Friday, February 27, 2009
Misinformation: Archival Tech
Digital archaeologists may someday need a Rosetta Stone to decipher image files
Backup strategies are a well-covered topic, and for good reason. From floods to fires to file corruption, there are innumerable ways that a digital file can be destroyed. Thanks to the ease of duplicating dig-ital images, however, circumventing these problems is often as easy as pushing a button. So your images are safe, as long as you use a variety of methods for backing them up, right? Not quite. Digital is evolving so quickly that, in the period of a single decade, file formats can, and have, become completely unreadable. The variety of proprietary image formats and file types in the market provides a challenge not only due to the relative obscurity that extends from so many manufacturers with so many exponential products, but also because of the difficulty of designing programs that are able to continually support such a diverse gamut of files.
This is a problem particularly notable in the image industry because of the flood of differing RAW files available.
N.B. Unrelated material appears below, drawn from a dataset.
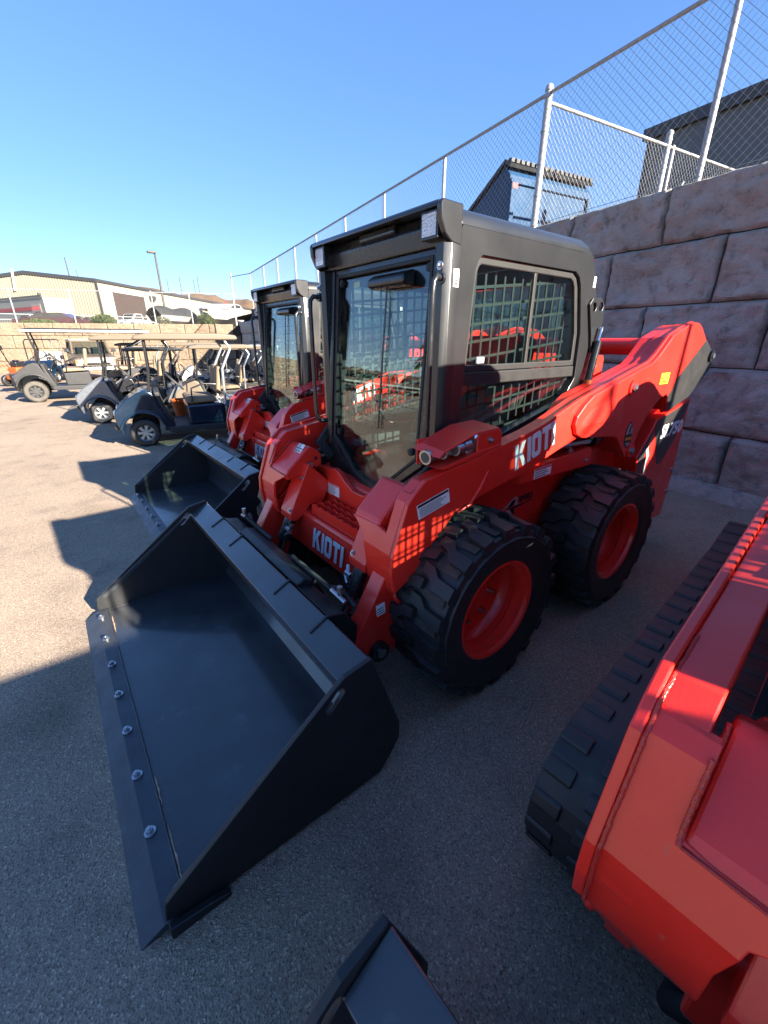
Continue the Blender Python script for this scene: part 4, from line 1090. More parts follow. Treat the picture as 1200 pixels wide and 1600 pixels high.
orient_box(m, O1, U1, W1, -.16, -.03, .02, LN, EV-.20, EV+.05); orient_box(m, O1, U1, W1, -.10, .08, -.10, .06, 2.3, EV-.22)
for (a0,z0,a1,z1) in ((-.12,EV+.07,GW/2,PK+.09),(GW/2,PK+.09,GW+.12,EV+.07)):
    V = [pt(O1,U1,W1,a,b,z) for b in (-.1,LN+.1) for a,z in ((a0,z0-.03),(a1,z1-.03),(a1,z1+.03),(a0,z0+.03))]
    m.add(V, [(0,1,2,3),(7,6,5,4),(0,4,5,1),(1,5,6,2),(2,6,7,3),(3,7,4,0)])
m.build('roof', TRIMD, b1)
dm = MB(); orient_box(dm, O1, U1, W1, -.05, .0, 2.2, 8.1, 2.3, 6.55)
for q in range(28): orient_box(dm, O1, U1, W1, -.075, -.05, 2.25, 8.05, 2.35 + q*.15, 2.44 + q*.15)
dr = dm.build('roll_up_door', BROWND, b1)
dm = MB(); orient_box(dm, O1, U1, W1, -.09, -.0, 2.0, 2.2, 2.3, 6.6); orient_box(dm, O1, U1, W1, -.09, -.0, 8.1, 8.3, 2.3, 6.6); orient_box(dm, O1, U1, W1, -.09, .0, 2.0, 8.3, 6.6, 6.78); dm.build('door_frame', WHITEP, dr)
for b, z in ((9.2,6.35),(27.5,6.1)):
    dm = MB(); orient_box(dm, O1, U1, W1, -.45, -.023, b, b + .9, z, z + .5); dm.build('wall_lamp', TRIMD, b1, bevel=.03)
ds = MB(); v0 = Vector(pt(O1,U1,W1,9.3,-.10,6.55)); ds.cyl(v0, v0 + Vector((-.25,.3,2.1)), .13, 10)
ds.build('vent_pipe', WHITEP, b1, smooth=40)
O2 = Vector((.25,-42.95,0)); U2 = Vector((.408,-.911,0)); W2 = Vector((-.911,-.408,0))
b2 = empty('sign_building'); tag(b2, 'low flat roofed building with a red stripe, a long wall greyed for shade and a lit cream end wall', 'building')
m = MB(); orient_box(m, O2, U2, W2, 0, 14, .02, 2.1, 2.3, 4.68)
for k in range(46): orient_box(m, O2, U2, W2, .06 + k*.3, .14 + k*.3, -.004, .02, 2.3, 3.3)
m.build('wall', BGREY, b2)
m = MB(); orient_box(m, O2, U2, W2, -.03, -.0, .0, 2.1, 2.3, 4.69); orient_box(m, O2, U2, W2, -.05, -.03, .75, .80, 2.3, 4.69); m.build('end_wall', CREAM, b2)
m = MB(); orient_box(m, O2, U2, W2, .05, 14.1, -.06, .03, 4.69, 4.84); orient_box(m, O2, U2, W2, .4, .6, 0, .2, 4.84, 5.0); m.build('roof', TRIMD, b2)
m = MB(); orient_box(m, O2, U2, W2, 2.05, 14, -.012, .018, 3.78, 4.06); m.build('red_stripe', mat('faded_red_stripe', (.20, .012, .018), .6), b2)
m = MB(); orient_box(m, O2, U2, W2, .60, 2.0, -.010, .018, 3.60, 4.24); sg = m.build('sign_board', mat('pale_sign', (.2,.2,.18), .5), b2)
place_text('CROELL', .42, tuple(Vector(pt(O2,U2,W2,1.97,-.014,3.80))), tuple(-U2), (0,0,1), REDINK, 'sign_lettering', sg, .003, .012, fit=1.30)
m = MB(); orient_box(m, O2, U2, W2, .75, 1.75, -.014, -.010, 3.64, 3.70); m.build('sign_underline', INK, sg)
m = MB(); orient_box(m, O2, U2, W2, -.036, -.030, 1.3, 1.8, 4.22, 4.27); m.build('wall_lettering_line', TRIMD, b2)
O3 = onwall(-7.0, 8.6, 0)
b3 = empty('stucco_building'); tag(b3, 'plain dark grey building with black roof trim above the right hand wall', 'building')
m = MB(); orient_box(m, O3, WD, WN, 0, 40, 0, 14, 2.86, 6.72); m.build('wall', DARKBLD, b3)
m = MB(); orient_box(m, O3, WD, WN, -.12, 40.1, -.12, 14.1, 6.72, 6.98); orient_box(m, O3, WD, WN, -.02, .06, -.03, .06, 2.86, 6.71); m.build('roof', TRIMD, b3)
# blue waste bin
db = empty('waste_bin'); tag(db, 'blue steel waste bin with black lids standing behind the chain link fence', 'waste bin')
prof = [(-4.42,2.98),(-4.42,4.20),(-4.55,4.36),(-5.65,3.72),(-5.75,3.55),(-5.60,2.98)]
m = MB(); V = [tuple(onwall(s, 1.2, z)) for s, z in prof] + [tuple(onwall(s, 3.32, z)) for s, z in prof]
m.add(V, [tuple(range(6)), tuple(range(11,5,-1))] + [(i,(i+1)%6,(i+1)%6+6,i+6) for i in range(6)]); bo = m.build('bin_body', BLUEB, db, bevel=.015)
m = MB()
for n0, n1 in ((1.17,2.24),(2.28,3.35)):
    for k in range(9): orient_box(m, onwall(0,0,0), WD, WN, -4.47, -4.39, n0 + k*(n1-n0)/9, n0 + (k+.6)*(n1-n0)/9, 4.37, 4.43)
    V = [tuple(onwall(s, n, z)) for n in (n0,n1) for s, z in ((-4.40,4.36),(-4.56,4.45),(-5.72,3.78),(-5.72,3.73),(-4.56,4.39),(-4.42,4.31))]
    m.add(V, [tuple(range(6)), tuple(range(11,5,-1))] + [(i,(i+1)%6,(i+1)%6+6,i+6) for i in range(6)])
m.build('bin_lid', BLACKS, db)
m = MB(); orient_box(m, onwall(0,0,0), WD, WN, -4.42, -4.38, 1.2, 3.32, 4.08, 4.15); orient_box(m, onwall(0,0,0), WD, WN, -4.42, -4.36, 1.2, 1.3, 3.0, 4.1); orient_box(m, onwall(0,0,0), WD, WN, -4.42,-4.36,3.22,3.32,3.0,4.1)
m.build('bin_rim', BLUEB, db, bevel=.01)
m = MB(); orient_box(m, onwall(0,0,0), WD, WN, -4.36, -4.355, 1.22, 1.34, 4.0, 4.08); m.build('red_label', REDINK, db)
m = MB(); orient_box(m, onwall(0,0,0), WD, WN, -5.1, -4.8, 1.16, 1.2, 3.35, 3.55); m.build('bin_pocket', INK, db)
# light pole, power pylons
lp = empty('light_pole', (-5.75,-30.72,2.3)); tag(lp, 'tall dark parking lot light pole beside the roll up door', 'light pole')
m = MB(); m.tube([(0,0,0),(0,0,4.3)], [.075,.055], 10); m.build('pole', POLEM, lp, smooth=40)
m = MB(); m.box(-.05,.42,-.14,.14,4.27,4.38); m.build('lamp_head', POLEM, lp, bevel=.02)
for k, (x, y, h, big) in enumerate(((-32.6,-477,66,1),(-48,-592,72,0),(-122,-534,62,0),(-132.8,-526,64.5,0),(-144.3,-517,62,0),(-148,-515,65.5,0))):
    p = empty('power_pylon', (x, y, 18)); H = h - 18
    tag(p, 'thin dark power line pylon with cross arms above the cream building roof' if big else 'faint power line pole on the hill far behind', 'power pylon', 'far off power pylons')
    if not big: p['label'] = ['', 'faint second power pole just right of the large pylon', 'leftmost of the four faint power poles right of the light pole', 'second from left of the four faint poles above the hill', 'third from left of the four faint poles above the hill', 'rightmost of the four faint power poles above the hill'][k]
    m = MB(); m.tube([(0,0,0),(.5,0,H)], [.75 if big else .45, .4 if big else .3], 6); m.build('mast', POLEM, p)
    if big:
        for q, zz in enumerate((H-3.5,H-8,H-12.5)):
            m = MB(); m.box(-4.2,4.6,-.2,.2,zz,zz+.45); m.build('cross_arm', POLEM, p)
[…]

For users of market leaders like Canon and Nikon, the problem is less worrisome, but it still exists. Both companies have an obvious interest in supporting their formats for years to come, but each company also has more than one RAW format itself, as do Panasonic, Pentax, Sony and others. These are problems for software companies in the short run. They become still greater problems for photographers in the long run when there’s no incentive for software makers to maintain support of archaic image types that often will exist only as backups.
If not converting to DNG, it’s a good idea to back up files to some other format that will be easily readable in the future. Capacity is cheap these days, and an extra duplicate is never a bad thing. Lossless TIFF is an obvious solution, and for absolute safety, a physical medium also is a good backup, such as a print. It’s even possible to convert a digital file to film, which can last many years if stored properly.
No one knows with any degree of certainty what may be coming down the road. So while many photographers may not be worrying too much about this situation right now, the hope of us all is that our images will last beyond us. Even digital prints fade, yet, shockingly, an overwhelming majority of analog prints and negatives haven’t been preserved digitally. What this means to photographers is that our work and memories are literally fading away. While digital files don’t fade, without proper attention, they might just disappear.